Tylko w dobre ręce, tylko ludziom, którzy będą mieli w miarę opanowane podstawy opieki nad nimi.
Biały Książę demontuje gniazdo, tzn wyciąga włókna od spodu gniazda, idzie na górę i robi dach - ptaki nie mają dużego rozumu. Dziś nie mógł wyszarpać włókna, wisiał na nim za dziób i się bujał, a to świństwo trzymało się jak na rzepie i Książę się wściekał. Małpa rozkracza się na klatce, albo w klatce, albo gdzieś, jakaś taka jest nieogarnięta.
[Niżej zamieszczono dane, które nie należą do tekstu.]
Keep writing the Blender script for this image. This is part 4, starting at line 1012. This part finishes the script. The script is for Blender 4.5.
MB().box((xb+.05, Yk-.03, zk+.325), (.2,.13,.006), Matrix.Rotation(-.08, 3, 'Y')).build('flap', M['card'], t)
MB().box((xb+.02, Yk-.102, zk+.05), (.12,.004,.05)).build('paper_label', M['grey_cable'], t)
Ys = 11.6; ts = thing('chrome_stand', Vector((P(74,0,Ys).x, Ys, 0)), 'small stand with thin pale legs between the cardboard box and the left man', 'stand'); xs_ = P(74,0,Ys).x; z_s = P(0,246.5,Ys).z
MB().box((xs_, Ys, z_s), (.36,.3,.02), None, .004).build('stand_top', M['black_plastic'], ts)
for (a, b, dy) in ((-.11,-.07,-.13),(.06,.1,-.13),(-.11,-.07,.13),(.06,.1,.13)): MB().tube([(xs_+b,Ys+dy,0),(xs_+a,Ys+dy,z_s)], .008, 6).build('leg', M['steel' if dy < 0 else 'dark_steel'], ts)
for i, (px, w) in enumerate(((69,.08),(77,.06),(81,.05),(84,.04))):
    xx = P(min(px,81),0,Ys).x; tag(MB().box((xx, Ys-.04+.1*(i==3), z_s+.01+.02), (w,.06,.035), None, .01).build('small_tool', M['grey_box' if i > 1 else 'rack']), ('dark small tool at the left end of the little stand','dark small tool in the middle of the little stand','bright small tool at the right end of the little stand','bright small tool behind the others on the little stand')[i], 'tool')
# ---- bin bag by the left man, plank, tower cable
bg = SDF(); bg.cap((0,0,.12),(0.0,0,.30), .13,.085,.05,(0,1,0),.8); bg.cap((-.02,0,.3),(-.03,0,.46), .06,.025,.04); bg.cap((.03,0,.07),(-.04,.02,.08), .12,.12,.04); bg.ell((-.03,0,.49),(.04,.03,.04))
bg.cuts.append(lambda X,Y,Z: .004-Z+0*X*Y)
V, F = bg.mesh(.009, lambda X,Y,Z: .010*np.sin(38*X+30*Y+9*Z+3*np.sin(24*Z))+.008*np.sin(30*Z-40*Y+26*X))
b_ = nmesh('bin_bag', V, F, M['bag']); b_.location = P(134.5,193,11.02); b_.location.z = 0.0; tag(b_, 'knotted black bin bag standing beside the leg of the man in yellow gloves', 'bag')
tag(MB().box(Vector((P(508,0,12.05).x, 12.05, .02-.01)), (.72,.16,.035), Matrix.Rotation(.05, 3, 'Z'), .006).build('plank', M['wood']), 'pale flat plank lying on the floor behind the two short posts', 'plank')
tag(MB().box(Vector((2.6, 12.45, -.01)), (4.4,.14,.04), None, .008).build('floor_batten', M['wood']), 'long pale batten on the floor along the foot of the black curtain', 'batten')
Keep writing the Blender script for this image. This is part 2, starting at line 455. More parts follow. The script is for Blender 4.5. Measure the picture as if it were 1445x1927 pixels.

Jakiś ptasi idiota wywalił jedno jajko - na szczęście było puste, zostały marne 4 ślepaki pierwszej pary i 0 jajek drugiej pary, ja doprawdy nie wiem co one wyrabiają, dawno powinny być jajka drugiej pary a tu nic, chyba, że Małpa znosi je gdzieś indziej - na wierzch szafek kuchennych na przykład? Jakoś tam nie szukałam. Ogólnie ptasia ekipa coraz lepiej zgrana, po łbach się nie leją między parami, najwyżej Książę wali w łeb swoją rozczochraną Małpę - przypuszczam, że mówi jakieś głupoty. Czarny nie ma już żalu o demontaż gniazda, po prostu je olał i świergoli sobie po klatce.
Z Pędzlem lepiej...! Noga się poprawia, staje już na niej, paluszki dalej stulone ale opiera się na nich. Może niedługo znów będzie mógł wychodzić na wybiegi....? Smutno bez Pędzelka łażącego sobie przyjaźnie po domu.
Przecinek gruby i nieznośny i wiecznie gdzieś się w domu gubi. Odkryto jego przestępstwo - obdarł tapetę ze ściany. Na szczęście nikt się tym zbytnio nie przejął, dziury po tapecie zasłoniliśmy lustrem... Nadal sypia w zabawkach i pewnie w tej chwili też tam śpi, na moim starym kapeluszu, tzn kapelusz był całkiem nowy ale trochę się poszarpał... to niech już ma.